+++ DATASET SECTION +++

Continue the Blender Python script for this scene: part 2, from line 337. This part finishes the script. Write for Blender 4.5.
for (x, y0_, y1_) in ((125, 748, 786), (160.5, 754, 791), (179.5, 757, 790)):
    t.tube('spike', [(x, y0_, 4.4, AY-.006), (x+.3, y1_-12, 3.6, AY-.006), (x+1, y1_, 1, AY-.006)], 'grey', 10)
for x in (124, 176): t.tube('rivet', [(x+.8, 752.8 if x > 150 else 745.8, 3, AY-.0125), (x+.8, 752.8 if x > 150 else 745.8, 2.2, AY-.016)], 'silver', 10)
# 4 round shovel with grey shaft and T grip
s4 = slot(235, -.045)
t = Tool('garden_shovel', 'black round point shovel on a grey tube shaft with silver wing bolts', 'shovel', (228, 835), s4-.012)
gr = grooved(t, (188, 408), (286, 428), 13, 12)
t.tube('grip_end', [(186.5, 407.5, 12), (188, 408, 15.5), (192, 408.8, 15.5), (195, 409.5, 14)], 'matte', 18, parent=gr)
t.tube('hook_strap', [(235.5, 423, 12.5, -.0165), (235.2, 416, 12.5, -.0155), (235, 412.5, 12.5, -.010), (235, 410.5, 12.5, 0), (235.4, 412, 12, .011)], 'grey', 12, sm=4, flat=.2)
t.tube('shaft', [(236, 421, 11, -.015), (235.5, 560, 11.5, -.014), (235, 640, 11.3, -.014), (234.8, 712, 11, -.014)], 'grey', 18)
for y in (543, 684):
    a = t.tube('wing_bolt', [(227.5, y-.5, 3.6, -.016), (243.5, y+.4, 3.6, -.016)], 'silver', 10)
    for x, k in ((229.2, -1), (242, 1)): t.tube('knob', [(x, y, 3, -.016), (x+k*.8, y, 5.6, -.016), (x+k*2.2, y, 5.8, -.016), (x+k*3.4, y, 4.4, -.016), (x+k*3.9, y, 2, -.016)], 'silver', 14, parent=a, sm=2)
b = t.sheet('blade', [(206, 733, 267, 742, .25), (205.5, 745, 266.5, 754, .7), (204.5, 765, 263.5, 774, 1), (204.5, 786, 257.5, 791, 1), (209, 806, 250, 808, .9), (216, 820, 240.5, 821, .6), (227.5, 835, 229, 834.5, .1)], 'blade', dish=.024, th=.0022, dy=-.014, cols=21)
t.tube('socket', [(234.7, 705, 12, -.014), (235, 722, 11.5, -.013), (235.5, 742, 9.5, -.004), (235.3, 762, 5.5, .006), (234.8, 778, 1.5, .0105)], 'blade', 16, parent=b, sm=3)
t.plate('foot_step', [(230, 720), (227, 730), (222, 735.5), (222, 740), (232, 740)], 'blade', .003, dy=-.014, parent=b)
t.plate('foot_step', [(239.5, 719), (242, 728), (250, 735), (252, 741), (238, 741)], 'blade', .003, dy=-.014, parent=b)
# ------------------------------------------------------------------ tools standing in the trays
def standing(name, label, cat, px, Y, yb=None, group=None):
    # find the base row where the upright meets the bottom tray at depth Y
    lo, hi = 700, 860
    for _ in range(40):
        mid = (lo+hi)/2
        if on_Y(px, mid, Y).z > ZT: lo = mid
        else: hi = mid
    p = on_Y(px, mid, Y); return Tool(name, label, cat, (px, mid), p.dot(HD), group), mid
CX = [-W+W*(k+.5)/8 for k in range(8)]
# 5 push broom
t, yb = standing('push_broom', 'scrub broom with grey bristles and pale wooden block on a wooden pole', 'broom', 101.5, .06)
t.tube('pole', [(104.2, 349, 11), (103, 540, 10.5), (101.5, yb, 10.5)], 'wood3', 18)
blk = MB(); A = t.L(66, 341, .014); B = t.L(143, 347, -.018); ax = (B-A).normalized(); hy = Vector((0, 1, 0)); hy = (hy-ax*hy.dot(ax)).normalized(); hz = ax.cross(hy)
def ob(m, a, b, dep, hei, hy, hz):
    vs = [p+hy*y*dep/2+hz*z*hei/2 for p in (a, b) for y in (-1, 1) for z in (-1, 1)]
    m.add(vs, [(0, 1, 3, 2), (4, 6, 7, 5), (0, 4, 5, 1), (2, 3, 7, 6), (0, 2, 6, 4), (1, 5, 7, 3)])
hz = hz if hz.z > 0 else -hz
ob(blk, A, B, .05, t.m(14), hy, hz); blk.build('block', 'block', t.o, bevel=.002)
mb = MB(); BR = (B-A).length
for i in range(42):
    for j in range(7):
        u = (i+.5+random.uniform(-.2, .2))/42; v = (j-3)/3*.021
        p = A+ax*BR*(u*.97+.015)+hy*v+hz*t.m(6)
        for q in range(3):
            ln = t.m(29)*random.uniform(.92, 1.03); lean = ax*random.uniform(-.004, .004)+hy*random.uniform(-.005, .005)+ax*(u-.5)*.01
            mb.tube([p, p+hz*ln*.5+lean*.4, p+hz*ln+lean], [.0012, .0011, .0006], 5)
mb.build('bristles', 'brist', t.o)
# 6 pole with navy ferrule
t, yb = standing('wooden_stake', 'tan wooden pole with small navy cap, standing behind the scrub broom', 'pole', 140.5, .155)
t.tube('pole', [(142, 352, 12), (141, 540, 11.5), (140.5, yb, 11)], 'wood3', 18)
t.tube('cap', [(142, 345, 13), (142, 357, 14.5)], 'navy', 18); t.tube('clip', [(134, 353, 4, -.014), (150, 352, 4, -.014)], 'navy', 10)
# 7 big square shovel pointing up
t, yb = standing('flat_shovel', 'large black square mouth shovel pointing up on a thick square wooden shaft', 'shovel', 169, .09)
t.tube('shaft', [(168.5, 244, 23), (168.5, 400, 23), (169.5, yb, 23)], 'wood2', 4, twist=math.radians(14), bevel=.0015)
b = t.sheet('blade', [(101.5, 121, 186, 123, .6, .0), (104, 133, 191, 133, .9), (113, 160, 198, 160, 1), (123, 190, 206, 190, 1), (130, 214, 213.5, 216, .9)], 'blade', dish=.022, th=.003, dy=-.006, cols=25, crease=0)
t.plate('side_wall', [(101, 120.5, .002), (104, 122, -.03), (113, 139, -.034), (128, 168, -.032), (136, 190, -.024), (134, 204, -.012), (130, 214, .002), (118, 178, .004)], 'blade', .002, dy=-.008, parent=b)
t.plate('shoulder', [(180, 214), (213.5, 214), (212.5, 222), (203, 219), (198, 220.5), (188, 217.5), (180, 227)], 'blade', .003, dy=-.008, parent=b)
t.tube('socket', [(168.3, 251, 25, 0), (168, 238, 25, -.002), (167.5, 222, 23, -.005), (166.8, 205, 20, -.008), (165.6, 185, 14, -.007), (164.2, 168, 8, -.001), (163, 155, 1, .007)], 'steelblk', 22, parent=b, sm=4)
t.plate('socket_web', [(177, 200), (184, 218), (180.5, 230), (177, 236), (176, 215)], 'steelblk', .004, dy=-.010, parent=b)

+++

GIVEN TASK – Please reproduce every line of the material word for word.

SOLUTION FOR THIS PROBLEM –
Continue the Blender Python script for this scene: part 2, from line 337. This part finishes the script. Write for Blender 4.5.
for (x, y0_, y1_) in ((125, 748, 786), (160.5, 754, 791), (179.5, 757, 790)):
    t.tube('spike', [(x, y0_, 4.4, AY-.006), (x+.3, y1_-12, 3.6, AY-.006), (x+1, y1_, 1, AY-.006)], 'grey', 10)
for x in (124, 176): t.tube('rivet', [(x+.8, 752.8 if x > 150 else 745.8, 3, AY-.0125), (x+.8, 752.8 if x > 150 else 745.8, 2.2, AY-.016)], 'silver', 10)
# 4 round shovel with grey shaft and T grip
s4 = slot(235, -.045)
t = Tool('garden_shovel', 'black round point shovel on a grey tube shaft with silver wing bolts', 'shovel', (228, 835), s4-.012)
gr = grooved(t, (188, 408), (286, 428), 13, 12)
t.tube('grip_end', [(186.5, 407.5, 12), (188, 408, 15.5), (192, 408.8, 15.5), (195, 409.5, 14)], 'matte', 18, parent=gr)
t.tube('hook_strap', [(235.5, 423, 12.5, -.0165), (235.2, 416, 12.5, -.0155), (235, 412.5, 12.5, -.010), (235, 410.5, 12.5, 0), (235.4, 412, 12, .011)], 'grey', 12, sm=4, flat=.2)
t.tube('shaft', [(236, 421, 11, -.015), (235.5, 560, 11.5, -.014), (235, 640, 11.3, -.014), (234.8, 712, 11, -.014)], 'grey', 18)
for y in (543, 684):
    a = t.tube('wing_bolt', [(227.5, y-.5, 3.6, -.016), (243.5, y+.4, 3.6, -.016)], 'silver', 10)
    for x, k in ((229.2, -1), (242, 1)): t.tube('knob', [(x, y, 3, -.016), (x+k*.8, y, 5.6, -.016), (x+k*2.2, y, 5.8, -.016), (x+k*3.4, y, 4.4, -.016), (x+k*3.9, y, 2, -.016)], 'silver', 14, parent=a, sm=2)
b = t.sheet('blade', [(206, 733, 267, 742, .25), (205.5, 745, 266.5, 754, .7), (204.5, 765, 263.5, 774, 1), (204.5, 786, 257.5, 791, 1), (209, 806, 250, 808, .9), (216, 820, 240.5, 821, .6), (227.5, 835, 229, 834.5, .1)], 'blade', dish=.024, th=.0022, dy=-.014, cols=21)
t.tube('socket', [(234.7, 705, 12, -.014), (235, 722, 11.5, -.013), (235.5, 742, 9.5, -.004), (235.3, 762, 5.5, .006), (234.8, 778, 1.5, .0105)], 'blade', 16, parent=b, sm=3)
t.plate('foot_step', [(230, 720), (227, 730), (222, 735.5), (222, 740), (232, 740)], 'blade', .003, dy=-.014, parent=b)
t.plate('foot_step', [(239.5, 719), (242, 728), (250, 735), (252, 741), (238, 741)], 'blade', .003, dy=-.014, parent=b)
# ------------------------------------------------------------------ tools standing in the trays
def standing(name, label, cat, px, Y, yb=None, group=None):
    # find the base row where the upright meets the bottom tray at depth Y
    lo, hi = 700, 860
    for _ in range(40):
        mid = (lo+hi)/2
        if on_Y(px, mid, Y).z > ZT: lo = mid
        else: hi = mid
    p = on_Y(px, mid, Y); return Tool(name, label, cat, (px, mid), p.dot(HD), group), mid
CX = [-W+W*(k+.5)/8 for k in range(8)]
# 5 push broom
t, yb = standing('push_broom', 'scrub broom with grey bristles and pale wooden block on a wooden pole', 'broom', 101.5, .06)
t.tube('pole', [(104.2, 349, 11), (103, 540, 10.5), (101.5, yb, 10.5)], 'wood3', 18)
blk = MB(); A = t.L(66, 341, .014); B = t.L(143, 347, -.018); ax = (B-A).normalized(); hy = Vector((0, 1, 0)); hy = (hy-ax*hy.dot(ax)).normalized(); hz = ax.cross(hy)
def ob(m, a, b, dep, hei, hy, hz):
    vs = [p+hy*y*dep/2+hz*z*hei/2 for p in (a, b) for y in (-1, 1) for z in (-1, 1)]
    m.add(vs, [(0, 1, 3, 2), (4, 6, 7, 5), (0, 4, 5, 1), (2, 3, 7, 6), (0, 2, 6, 4), (1, 5, 7, 3)])
hz = hz if hz.z > 0 else -hz
ob(blk, A, B, .05, t.m(14), hy, hz); blk.build('block', 'block', t.o, bevel=.002)
mb = MB(); BR = (B-A).length
for i in range(42):
    for j in range(7):
        u = (i+.5+random.uniform(-.2, .2))/42; v = (j-3)/3*.021
        p = A+ax*BR*(u*.97+.015)+hy*v+hz*t.m(6)
        for q in range(3):
            ln = t.m(29)*random.uniform(.92, 1.03); lean = ax*random.uniform(-.004, .004)+hy*random.uniform(-.005, .005)+ax*(u-.5)*.01
            mb.tube([p, p+hz*ln*.5+lean*.4, p+hz*ln+lean], [.0012, .0011, .0006], 5)
mb.build('bristles', 'brist', t.o)
# 6 pole with navy ferrule
t, yb = standing('wooden_stake', 'tan wooden pole with small navy cap, standing behind the scrub broom', 'pole', 140.5, .155)
t.tube('pole', [(142, 352, 12), (141, 540, 11.5), (140.5, yb, 11)], 'wood3', 18)
t.tube('cap', [(142, 345, 13), (142, 357, 14.5)], 'navy', 18); t.tube('clip', [(134, 353, 4, -.014), (150, 352, 4, -.014)], 'navy', 10)
# 7 big square shovel pointing up
t, yb = standing('flat_shovel', 'large black square mouth shovel pointing up on a thick square wooden shaft', 'shovel', 169, .09)
t.tube('shaft', [(168.5, 244, 23), (168.5, 400, 23), (169.5, yb, 23)], 'wood2', 4, twist=math.radians(14), bevel=.0015)
b = t.sheet('blade', [(101.5, 121, 186, 123, .6, .0), (104, 133, 191, 133, .9), (113, 160, 198, 160, 1), (123, 190, 206, 190, 1), (130, 214, 213.5, 216, .9)], 'blade', dish=.022, th=.003, dy=-.006, cols=25, crease=0)
t.plate('side_wall', [(101, 120.5, .002), (104, 122, -.03), (113, 139, -.034), (128, 168, -.032), (136, 190, -.024), (134, 204, -.012), (130, 214, .002), (118, 178, .004)], 'blade', .002, dy=-.008, parent=b)
t.plate('shoulder', [(180, 214), (213.5, 214), (212.5, 222), (203, 219), (198, 220.5), (188, 217.5), (180, 227)], 'blade', .003, dy=-.008, parent=b)
t.tube('socket', [(168.3, 251, 25, 0), (168, 238, 25, -.002), (167.5, 222, 23, -.005), (166.8, 205, 20, -.008), (165.6, 185, 14, -.007), (164.2, 168, 8, -.001), (163, 155, 1, .007)], 'steelblk', 22, parent=b, sm=4)
t.plate('socket_web', [(177, 200), (184, 218), (180.5, 230), (177, 236), (176, 215)], 'steelblk', .004, dy=-.010, parent=b)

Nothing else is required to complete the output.